* _REQUIRED TASK_
From the first line of the data below, copy each line up to the one containing "COL = S.collection", and include that line too.

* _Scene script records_
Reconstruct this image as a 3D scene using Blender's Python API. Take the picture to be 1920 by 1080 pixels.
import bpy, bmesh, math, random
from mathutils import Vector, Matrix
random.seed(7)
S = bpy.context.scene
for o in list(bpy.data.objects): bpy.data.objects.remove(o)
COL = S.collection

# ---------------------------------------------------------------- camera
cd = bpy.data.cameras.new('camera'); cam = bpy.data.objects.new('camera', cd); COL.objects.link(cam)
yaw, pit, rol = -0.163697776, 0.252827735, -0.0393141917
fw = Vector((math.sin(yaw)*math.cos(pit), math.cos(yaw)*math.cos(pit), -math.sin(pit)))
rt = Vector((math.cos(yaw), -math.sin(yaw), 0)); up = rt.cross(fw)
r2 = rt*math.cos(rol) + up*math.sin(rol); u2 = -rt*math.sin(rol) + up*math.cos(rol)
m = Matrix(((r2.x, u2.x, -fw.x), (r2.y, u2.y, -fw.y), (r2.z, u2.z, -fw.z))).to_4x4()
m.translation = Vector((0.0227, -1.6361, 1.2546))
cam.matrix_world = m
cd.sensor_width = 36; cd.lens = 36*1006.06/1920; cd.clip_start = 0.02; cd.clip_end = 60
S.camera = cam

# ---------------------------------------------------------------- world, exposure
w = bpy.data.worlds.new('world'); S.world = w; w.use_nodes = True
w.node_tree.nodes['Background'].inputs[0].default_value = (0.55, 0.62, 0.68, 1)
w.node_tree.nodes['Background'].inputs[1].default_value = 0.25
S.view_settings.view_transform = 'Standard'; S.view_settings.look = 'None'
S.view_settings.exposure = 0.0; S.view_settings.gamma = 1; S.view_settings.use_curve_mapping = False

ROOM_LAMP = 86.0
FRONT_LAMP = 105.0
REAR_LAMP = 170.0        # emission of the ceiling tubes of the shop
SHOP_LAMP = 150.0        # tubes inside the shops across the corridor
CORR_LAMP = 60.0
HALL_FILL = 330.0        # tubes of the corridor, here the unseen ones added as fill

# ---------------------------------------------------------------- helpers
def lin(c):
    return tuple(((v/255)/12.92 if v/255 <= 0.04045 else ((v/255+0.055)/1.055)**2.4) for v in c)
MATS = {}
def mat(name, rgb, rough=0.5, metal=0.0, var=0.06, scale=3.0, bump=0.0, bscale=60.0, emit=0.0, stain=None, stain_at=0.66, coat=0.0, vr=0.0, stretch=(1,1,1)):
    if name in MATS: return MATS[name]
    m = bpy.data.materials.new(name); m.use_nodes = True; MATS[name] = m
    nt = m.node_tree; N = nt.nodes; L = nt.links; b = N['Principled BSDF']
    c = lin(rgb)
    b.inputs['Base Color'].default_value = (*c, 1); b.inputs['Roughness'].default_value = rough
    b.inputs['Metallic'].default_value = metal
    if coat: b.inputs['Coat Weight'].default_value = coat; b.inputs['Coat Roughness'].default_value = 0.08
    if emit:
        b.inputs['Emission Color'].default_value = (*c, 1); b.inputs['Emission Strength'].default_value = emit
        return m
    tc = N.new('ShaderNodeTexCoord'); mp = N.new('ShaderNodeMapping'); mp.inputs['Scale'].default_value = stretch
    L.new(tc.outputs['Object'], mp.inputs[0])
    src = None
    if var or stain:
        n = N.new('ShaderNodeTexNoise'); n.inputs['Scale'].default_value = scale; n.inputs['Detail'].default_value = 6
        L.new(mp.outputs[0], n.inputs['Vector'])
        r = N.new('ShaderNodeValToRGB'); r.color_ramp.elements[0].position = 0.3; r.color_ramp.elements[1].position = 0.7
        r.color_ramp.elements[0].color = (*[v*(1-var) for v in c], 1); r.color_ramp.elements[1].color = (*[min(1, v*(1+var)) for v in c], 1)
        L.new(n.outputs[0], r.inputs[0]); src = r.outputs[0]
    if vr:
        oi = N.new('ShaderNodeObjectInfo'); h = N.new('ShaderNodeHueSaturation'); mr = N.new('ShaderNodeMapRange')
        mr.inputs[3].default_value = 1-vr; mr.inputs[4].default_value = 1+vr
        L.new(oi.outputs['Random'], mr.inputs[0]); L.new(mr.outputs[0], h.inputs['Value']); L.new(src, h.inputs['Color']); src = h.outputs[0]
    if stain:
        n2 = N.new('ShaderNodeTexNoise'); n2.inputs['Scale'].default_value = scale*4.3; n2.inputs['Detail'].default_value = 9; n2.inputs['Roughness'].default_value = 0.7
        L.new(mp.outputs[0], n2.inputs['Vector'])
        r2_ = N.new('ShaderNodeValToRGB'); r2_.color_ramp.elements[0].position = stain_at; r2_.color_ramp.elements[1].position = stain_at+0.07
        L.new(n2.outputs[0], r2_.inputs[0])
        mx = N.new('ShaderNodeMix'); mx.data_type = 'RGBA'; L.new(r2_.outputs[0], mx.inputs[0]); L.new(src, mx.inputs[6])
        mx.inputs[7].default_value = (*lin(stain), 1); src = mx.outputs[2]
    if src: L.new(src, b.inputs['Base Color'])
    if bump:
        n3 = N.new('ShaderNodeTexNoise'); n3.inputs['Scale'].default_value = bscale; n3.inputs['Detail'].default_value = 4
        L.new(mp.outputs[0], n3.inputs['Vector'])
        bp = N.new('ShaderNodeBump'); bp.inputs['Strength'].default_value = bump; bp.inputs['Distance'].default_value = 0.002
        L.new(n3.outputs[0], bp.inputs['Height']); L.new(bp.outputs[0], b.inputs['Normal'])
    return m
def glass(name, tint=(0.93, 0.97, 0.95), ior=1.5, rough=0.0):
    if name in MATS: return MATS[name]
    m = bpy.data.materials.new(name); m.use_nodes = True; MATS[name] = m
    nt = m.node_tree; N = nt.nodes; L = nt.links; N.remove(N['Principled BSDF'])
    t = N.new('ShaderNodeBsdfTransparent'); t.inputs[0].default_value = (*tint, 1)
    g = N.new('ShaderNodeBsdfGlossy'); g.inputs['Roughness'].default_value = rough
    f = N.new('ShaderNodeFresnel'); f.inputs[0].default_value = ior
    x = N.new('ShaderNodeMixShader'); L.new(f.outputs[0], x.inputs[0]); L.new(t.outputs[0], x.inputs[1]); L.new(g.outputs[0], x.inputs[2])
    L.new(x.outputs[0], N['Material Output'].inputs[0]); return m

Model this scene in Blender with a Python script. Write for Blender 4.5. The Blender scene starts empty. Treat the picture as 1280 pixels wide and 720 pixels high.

* _RESPONSE FOR THIS EXERCISE_
Reconstruct this image as a 3D scene using Blender's Python API. Take the picture to be 1920 by 1080 pixels.
import bpy, bmesh, math, random
from mathutils import Vector, Matrix
random.seed(7)
S = bpy.context.scene
for o in list(bpy.data.objects): bpy.data.objects.remove(o)
COL = S.collection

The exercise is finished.